▶ WHAT IS ASKED
Only lines holding the string "Blender" are wanted; copy each one from the material.

▶ MATERIAL FOR THE TASK
____

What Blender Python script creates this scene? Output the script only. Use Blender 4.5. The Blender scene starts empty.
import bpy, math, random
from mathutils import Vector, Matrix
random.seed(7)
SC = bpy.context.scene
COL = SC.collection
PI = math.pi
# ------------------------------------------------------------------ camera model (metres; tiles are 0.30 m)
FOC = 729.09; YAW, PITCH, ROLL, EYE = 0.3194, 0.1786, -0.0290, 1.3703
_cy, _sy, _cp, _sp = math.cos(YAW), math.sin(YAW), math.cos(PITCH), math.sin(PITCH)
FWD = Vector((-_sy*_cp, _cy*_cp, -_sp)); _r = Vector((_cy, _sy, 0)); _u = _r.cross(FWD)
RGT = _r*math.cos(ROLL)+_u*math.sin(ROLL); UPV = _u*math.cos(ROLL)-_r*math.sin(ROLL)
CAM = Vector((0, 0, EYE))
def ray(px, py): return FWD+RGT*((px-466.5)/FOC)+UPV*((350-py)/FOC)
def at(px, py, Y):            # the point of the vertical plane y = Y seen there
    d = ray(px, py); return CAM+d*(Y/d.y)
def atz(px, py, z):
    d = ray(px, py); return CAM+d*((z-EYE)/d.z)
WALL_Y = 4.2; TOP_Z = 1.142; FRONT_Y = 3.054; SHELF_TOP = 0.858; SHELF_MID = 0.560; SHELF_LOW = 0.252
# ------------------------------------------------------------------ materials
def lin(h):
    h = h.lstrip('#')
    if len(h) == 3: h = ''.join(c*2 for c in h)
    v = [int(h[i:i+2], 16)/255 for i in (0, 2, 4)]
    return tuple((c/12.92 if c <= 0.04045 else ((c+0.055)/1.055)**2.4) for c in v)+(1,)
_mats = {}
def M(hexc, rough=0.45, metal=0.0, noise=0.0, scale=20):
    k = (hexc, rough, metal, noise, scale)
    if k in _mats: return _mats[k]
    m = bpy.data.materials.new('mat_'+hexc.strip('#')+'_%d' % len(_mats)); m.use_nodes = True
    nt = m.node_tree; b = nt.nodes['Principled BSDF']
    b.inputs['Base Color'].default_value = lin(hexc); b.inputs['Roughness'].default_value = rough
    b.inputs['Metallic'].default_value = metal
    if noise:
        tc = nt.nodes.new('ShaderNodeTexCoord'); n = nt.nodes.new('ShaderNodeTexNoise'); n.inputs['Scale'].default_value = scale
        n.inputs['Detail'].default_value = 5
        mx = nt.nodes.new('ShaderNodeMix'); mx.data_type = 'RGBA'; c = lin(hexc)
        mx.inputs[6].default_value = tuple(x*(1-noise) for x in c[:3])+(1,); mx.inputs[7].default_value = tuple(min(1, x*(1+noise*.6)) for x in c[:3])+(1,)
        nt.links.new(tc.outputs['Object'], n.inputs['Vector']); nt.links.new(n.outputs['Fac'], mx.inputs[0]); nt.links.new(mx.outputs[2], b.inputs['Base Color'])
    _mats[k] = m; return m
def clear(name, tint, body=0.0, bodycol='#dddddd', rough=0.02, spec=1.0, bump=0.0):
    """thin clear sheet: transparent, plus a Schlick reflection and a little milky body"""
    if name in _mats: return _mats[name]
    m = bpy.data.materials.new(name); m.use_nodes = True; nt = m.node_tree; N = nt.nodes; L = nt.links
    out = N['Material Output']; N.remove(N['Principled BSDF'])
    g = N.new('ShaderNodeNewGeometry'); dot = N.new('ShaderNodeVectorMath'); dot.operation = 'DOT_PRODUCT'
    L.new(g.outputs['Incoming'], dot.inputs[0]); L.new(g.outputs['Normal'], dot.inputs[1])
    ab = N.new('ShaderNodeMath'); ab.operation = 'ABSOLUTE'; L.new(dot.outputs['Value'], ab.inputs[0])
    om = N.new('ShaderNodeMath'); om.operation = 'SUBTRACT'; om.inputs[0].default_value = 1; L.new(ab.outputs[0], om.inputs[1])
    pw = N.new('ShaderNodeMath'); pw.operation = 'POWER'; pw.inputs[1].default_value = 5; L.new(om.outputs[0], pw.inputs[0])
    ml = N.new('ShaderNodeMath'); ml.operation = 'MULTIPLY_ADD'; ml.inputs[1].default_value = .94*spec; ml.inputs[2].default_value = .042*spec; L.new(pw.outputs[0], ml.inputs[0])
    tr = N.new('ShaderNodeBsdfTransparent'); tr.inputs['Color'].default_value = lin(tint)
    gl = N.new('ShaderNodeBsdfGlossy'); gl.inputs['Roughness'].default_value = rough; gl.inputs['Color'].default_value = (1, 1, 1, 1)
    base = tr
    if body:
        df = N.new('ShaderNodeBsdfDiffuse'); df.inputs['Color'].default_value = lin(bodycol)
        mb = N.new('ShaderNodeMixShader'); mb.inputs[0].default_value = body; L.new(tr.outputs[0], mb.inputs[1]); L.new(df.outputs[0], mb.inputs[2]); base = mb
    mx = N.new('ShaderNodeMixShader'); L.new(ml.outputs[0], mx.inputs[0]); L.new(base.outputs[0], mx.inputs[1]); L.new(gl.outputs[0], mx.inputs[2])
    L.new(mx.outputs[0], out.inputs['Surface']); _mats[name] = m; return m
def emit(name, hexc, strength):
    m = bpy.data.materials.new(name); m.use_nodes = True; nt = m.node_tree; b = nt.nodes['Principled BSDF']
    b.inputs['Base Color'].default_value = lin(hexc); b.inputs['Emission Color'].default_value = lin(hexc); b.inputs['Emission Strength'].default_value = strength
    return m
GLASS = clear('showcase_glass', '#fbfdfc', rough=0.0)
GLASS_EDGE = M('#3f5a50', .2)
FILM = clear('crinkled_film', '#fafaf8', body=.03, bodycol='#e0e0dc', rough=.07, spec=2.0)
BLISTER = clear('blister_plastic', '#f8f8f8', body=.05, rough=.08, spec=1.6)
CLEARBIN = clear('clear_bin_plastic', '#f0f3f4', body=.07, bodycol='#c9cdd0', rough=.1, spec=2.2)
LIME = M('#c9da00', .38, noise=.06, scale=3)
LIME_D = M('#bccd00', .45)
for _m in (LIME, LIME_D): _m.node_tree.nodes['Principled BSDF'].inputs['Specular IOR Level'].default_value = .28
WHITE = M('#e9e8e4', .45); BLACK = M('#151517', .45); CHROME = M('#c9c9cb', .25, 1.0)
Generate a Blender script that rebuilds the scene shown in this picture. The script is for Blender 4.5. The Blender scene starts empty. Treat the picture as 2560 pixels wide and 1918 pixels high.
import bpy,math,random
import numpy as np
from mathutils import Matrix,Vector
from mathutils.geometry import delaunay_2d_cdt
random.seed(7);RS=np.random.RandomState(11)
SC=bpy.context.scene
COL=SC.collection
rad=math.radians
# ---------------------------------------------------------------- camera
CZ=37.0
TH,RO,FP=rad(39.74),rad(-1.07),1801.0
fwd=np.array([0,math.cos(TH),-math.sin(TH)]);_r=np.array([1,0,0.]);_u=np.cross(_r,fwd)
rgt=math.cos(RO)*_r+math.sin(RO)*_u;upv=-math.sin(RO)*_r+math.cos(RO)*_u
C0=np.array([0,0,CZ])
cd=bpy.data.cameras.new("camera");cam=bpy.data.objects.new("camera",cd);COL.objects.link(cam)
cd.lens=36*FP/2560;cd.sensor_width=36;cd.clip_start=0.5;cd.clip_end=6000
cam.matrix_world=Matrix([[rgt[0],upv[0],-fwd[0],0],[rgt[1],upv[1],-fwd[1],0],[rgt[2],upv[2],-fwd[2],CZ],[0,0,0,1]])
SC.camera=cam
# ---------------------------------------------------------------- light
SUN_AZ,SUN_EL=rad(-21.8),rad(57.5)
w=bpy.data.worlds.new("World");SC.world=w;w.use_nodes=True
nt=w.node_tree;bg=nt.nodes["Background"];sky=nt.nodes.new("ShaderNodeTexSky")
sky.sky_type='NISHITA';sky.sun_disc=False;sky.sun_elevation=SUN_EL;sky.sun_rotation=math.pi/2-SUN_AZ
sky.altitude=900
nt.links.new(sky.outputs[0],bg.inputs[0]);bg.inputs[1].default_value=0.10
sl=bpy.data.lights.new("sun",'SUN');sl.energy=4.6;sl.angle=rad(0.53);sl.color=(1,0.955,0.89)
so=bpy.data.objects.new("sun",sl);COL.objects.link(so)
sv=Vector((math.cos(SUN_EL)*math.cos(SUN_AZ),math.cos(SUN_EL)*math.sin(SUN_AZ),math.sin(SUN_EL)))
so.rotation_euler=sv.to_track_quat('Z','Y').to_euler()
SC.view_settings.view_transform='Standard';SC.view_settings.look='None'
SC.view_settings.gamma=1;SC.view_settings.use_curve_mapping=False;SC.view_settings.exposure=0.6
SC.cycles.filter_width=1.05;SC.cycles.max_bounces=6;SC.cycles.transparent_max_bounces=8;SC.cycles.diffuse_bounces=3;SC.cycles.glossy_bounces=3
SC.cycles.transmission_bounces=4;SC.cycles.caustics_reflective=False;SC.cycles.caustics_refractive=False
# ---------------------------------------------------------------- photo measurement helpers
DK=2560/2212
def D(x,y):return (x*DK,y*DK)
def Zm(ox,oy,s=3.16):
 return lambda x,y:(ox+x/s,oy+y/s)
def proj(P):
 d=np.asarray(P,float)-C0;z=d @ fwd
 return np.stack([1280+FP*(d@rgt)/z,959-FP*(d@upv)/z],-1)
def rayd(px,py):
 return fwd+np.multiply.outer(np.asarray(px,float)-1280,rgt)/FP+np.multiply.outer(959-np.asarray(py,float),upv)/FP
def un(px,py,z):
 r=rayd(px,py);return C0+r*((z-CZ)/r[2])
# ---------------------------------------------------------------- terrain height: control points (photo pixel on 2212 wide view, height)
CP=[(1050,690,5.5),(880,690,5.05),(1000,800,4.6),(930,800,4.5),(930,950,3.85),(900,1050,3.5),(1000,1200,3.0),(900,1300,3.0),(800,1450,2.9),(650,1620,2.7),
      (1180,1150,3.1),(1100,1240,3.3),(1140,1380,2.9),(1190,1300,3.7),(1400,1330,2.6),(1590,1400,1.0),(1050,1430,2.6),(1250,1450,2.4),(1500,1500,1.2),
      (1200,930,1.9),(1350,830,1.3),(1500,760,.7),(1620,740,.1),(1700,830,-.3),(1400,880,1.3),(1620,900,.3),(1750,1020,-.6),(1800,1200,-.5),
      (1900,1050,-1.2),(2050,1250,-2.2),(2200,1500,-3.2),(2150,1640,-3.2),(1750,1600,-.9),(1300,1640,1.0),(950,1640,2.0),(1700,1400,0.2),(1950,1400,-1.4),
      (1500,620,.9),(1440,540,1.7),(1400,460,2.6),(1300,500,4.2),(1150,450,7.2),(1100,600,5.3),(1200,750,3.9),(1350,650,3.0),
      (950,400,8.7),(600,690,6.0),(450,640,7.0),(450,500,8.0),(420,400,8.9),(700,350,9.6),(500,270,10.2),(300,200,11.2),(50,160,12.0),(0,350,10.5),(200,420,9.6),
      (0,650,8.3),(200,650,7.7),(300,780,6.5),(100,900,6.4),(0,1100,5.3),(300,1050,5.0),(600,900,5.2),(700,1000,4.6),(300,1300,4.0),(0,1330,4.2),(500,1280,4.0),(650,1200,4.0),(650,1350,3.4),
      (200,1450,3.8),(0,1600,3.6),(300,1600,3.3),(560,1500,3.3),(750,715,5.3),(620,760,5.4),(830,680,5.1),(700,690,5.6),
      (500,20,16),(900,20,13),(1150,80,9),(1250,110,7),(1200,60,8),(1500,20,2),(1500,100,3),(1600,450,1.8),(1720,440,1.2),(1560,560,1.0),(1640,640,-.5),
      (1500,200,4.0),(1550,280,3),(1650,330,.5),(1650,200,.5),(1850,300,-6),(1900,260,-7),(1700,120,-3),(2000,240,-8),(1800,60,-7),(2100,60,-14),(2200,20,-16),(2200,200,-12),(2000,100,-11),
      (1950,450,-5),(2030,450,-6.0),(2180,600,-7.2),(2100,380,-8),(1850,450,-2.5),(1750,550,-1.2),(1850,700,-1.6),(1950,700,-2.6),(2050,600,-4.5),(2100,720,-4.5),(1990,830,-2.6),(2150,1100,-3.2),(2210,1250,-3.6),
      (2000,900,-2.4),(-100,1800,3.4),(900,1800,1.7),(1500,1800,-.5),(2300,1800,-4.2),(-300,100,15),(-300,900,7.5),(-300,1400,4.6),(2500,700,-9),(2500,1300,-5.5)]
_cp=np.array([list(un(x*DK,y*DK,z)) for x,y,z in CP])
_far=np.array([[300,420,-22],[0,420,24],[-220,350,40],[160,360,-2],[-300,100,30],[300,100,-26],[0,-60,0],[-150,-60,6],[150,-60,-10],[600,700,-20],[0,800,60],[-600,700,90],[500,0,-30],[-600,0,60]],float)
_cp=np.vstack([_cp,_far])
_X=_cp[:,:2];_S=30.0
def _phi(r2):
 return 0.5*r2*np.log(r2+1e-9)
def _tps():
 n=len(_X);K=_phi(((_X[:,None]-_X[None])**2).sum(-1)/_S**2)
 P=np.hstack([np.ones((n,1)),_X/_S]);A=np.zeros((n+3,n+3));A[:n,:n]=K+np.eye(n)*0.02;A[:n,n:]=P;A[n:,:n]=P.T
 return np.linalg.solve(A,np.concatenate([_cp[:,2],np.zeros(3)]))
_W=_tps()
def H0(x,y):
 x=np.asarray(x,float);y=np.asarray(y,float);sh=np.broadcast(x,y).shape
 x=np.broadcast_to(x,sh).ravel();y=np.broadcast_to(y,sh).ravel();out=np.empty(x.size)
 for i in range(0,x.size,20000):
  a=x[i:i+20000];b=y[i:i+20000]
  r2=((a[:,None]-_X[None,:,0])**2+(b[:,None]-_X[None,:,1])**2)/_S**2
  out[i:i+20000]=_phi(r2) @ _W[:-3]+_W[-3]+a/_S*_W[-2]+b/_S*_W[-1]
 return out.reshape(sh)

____

▶ WRITTEN SOLUTION
What Blender Python script creates this scene? Output the script only. Use Blender 4.5. The Blender scene starts empty.
Generate a Blender script that rebuilds the scene shown in this picture. The script is for Blender 4.5. The Blender scene starts empty. Treat the picture as 2560 pixels wide and 1918 pixels high.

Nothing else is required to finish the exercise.